##### Dataset content #####

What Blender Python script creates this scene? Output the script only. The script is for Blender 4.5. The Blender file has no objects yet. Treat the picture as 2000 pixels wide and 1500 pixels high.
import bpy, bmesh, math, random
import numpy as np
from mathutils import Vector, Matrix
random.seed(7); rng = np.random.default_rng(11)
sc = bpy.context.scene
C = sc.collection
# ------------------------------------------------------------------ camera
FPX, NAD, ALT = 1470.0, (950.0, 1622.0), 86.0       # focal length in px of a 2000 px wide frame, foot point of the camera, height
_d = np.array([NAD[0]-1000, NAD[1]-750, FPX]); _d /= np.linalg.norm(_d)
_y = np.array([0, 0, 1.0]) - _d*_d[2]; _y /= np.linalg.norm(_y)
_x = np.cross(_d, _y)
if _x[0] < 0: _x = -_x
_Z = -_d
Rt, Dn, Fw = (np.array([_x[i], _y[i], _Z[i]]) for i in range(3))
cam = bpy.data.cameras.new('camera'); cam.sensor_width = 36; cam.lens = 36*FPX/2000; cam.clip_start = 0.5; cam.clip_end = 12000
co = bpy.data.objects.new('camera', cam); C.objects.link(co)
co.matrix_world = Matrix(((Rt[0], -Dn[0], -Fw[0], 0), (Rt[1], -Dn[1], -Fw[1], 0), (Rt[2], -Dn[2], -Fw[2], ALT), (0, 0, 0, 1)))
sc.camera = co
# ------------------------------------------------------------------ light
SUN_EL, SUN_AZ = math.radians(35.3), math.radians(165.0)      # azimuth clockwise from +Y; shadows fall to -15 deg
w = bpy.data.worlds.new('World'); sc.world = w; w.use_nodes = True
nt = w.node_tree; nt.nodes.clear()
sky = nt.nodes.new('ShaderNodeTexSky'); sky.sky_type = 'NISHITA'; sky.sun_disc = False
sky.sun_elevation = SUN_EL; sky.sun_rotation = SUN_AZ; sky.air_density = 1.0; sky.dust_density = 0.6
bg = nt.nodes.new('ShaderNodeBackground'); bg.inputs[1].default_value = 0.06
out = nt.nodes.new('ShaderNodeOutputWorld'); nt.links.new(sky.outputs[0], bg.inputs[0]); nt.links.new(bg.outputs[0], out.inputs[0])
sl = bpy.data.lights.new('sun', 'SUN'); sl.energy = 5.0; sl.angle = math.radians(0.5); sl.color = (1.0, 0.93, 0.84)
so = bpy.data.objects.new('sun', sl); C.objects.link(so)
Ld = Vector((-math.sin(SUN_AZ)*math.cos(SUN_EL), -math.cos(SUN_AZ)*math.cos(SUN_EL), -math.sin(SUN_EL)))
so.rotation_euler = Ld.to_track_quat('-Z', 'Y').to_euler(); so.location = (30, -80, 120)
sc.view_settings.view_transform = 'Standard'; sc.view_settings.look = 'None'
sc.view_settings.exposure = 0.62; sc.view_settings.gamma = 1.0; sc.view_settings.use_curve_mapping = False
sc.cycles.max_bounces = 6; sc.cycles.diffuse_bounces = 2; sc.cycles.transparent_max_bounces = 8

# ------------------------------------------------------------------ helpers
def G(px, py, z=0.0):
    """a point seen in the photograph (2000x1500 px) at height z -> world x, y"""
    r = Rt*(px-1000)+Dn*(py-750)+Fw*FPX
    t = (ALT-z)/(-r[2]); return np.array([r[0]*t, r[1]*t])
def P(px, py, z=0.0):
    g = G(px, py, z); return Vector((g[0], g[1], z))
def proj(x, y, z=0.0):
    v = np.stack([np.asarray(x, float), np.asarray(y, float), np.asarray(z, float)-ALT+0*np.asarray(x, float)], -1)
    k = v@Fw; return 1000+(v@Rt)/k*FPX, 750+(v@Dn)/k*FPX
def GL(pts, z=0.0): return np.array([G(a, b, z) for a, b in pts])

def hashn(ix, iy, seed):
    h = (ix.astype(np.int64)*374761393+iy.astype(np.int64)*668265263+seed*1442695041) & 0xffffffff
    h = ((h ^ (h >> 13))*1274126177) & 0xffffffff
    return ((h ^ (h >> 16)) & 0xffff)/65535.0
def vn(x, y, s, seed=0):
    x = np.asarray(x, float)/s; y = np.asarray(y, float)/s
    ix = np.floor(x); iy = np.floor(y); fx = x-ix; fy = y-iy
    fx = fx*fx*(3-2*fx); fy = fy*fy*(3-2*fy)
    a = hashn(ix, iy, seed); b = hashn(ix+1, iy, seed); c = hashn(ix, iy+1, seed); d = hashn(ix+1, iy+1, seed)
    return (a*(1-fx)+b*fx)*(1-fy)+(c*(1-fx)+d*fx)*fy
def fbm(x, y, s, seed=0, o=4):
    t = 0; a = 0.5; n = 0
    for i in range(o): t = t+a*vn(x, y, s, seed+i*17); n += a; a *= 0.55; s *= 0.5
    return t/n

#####

■ **Directions**: Using the data above, reproduce every line exactly.

■ **Output of the task**:
What Blender Python script creates this scene? Output the script only. The script is for Blender 4.5. The Blender file has no objects yet. Treat the picture as 2000 pixels wide and 1500 pixels high.
import bpy, bmesh, math, random
import numpy as np
from mathutils import Vector, Matrix
random.seed(7); rng = np.random.default_rng(11)
sc = bpy.context.scene
C = sc.collection
# ------------------------------------------------------------------ camera
FPX, NAD, ALT = 1470.0, (950.0, 1622.0), 86.0       # focal length in px of a 2000 px wide frame, foot point of the camera, height
_d = np.array([NAD[0]-1000, NAD[1]-750, FPX]); _d /= np.linalg.norm(_d)
_y = np.array([0, 0, 1.0]) - _d*_d[2]; _y /= np.linalg.norm(_y)
_x = np.cross(_d, _y)
if _x[0] < 0: _x = -_x
_Z = -_d
Rt, Dn, Fw = (np.array([_x[i], _y[i], _Z[i]]) for i in range(3))
cam = bpy.data.cameras.new('camera'); cam.sensor_width = 36; cam.lens = 36*FPX/2000; cam.clip_start = 0.5; cam.clip_end = 12000
co = bpy.data.objects.new('camera', cam); C.objects.link(co)
co.matrix_world = Matrix(((Rt[0], -Dn[0], -Fw[0], 0), (Rt[1], -Dn[1], -Fw[1], 0), (Rt[2], -Dn[2], -Fw[2], ALT), (0, 0, 0, 1)))
sc.camera = co
# ------------------------------------------------------------------ light
SUN_EL, SUN_AZ = math.radians(35.3), math.radians(165.0)      # azimuth clockwise from +Y; shadows fall to -15 deg
w = bpy.data.worlds.new('World'); sc.world = w; w.use_nodes = True
nt = w.node_tree; nt.nodes.clear()
sky = nt.nodes.new('ShaderNodeTexSky'); sky.sky_type = 'NISHITA'; sky.sun_disc = False
sky.sun_elevation = SUN_EL; sky.sun_rotation = SUN_AZ; sky.air_density = 1.0; sky.dust_density = 0.6
bg = nt.nodes.new('ShaderNodeBackground'); bg.inputs[1].default_value = 0.06
out = nt.nodes.new('ShaderNodeOutputWorld'); nt.links.new(sky.outputs[0], bg.inputs[0]); nt.links.new(bg.outputs[0], out.inputs[0])
sl = bpy.data.lights.new('sun', 'SUN'); sl.energy = 5.0; sl.angle = math.radians(0.5); sl.color = (1.0, 0.93, 0.84)
so = bpy.data.objects.new('sun', sl); C.objects.link(so)
Ld = Vector((-math.sin(SUN_AZ)*math.cos(SUN_EL), -math.cos(SUN_AZ)*math.cos(SUN_EL), -math.sin(SUN_EL)))
so.rotation_euler = Ld.to_track_quat('-Z', 'Y').to_euler(); so.location = (30, -80, 120)
sc.view_settings.view_transform = 'Standard'; sc.view_settings.look = 'None'
sc.view_settings.exposure = 0.62; sc.view_settings.gamma = 1.0; sc.view_settings.use_curve_mapping = False
sc.cycles.max_bounces = 6; sc.cycles.diffuse_bounces = 2; sc.cycles.transparent_max_bounces = 8

# ------------------------------------------------------------------ helpers
def G(px, py, z=0.0):
    """a point seen in the photograph (2000x1500 px) at height z -> world x, y"""
    r = Rt*(px-1000)+Dn*(py-750)+Fw*FPX
    t = (ALT-z)/(-r[2]); return np.array([r[0]*t, r[1]*t])
def P(px, py, z=0.0):
    g = G(px, py, z); return Vector((g[0], g[1], z))
def proj(x, y, z=0.0):
    v = np.stack([np.asarray(x, float), np.asarray(y, float), np.asarray(z, float)-ALT+0*np.asarray(x, float)], -1)
    k = v@Fw; return 1000+(v@Rt)/k*FPX, 750+(v@Dn)/k*FPX
def GL(pts, z=0.0): return np.array([G(a, b, z) for a, b in pts])

def hashn(ix, iy, seed):
    h = (ix.astype(np.int64)*374761393+iy.astype(np.int64)*668265263+seed*1442695041) & 0xffffffff
    h = ((h ^ (h >> 13))*1274126177) & 0xffffffff
    return ((h ^ (h >> 16)) & 0xffff)/65535.0
def vn(x, y, s, seed=0):
    x = np.asarray(x, float)/s; y = np.asarray(y, float)/s
    ix = np.floor(x); iy = np.floor(y); fx = x-ix; fy = y-iy
    fx = fx*fx*(3-2*fx); fy = fy*fy*(3-2*fy)
    a = hashn(ix, iy, seed); b = hashn(ix+1, iy, seed); c = hashn(ix, iy+1, seed); d = hashn(ix+1, iy+1, seed)
    return (a*(1-fx)+b*fx)*(1-fy)+(c*(1-fx)+d*fx)*fy
def fbm(x, y, s, seed=0, o=4):
    t = 0; a = 0.5; n = 0
    for i in range(o): t = t+a*vn(x, y, s, seed+i*17); n += a; a *= 0.55; s *= 0.5
    return t/n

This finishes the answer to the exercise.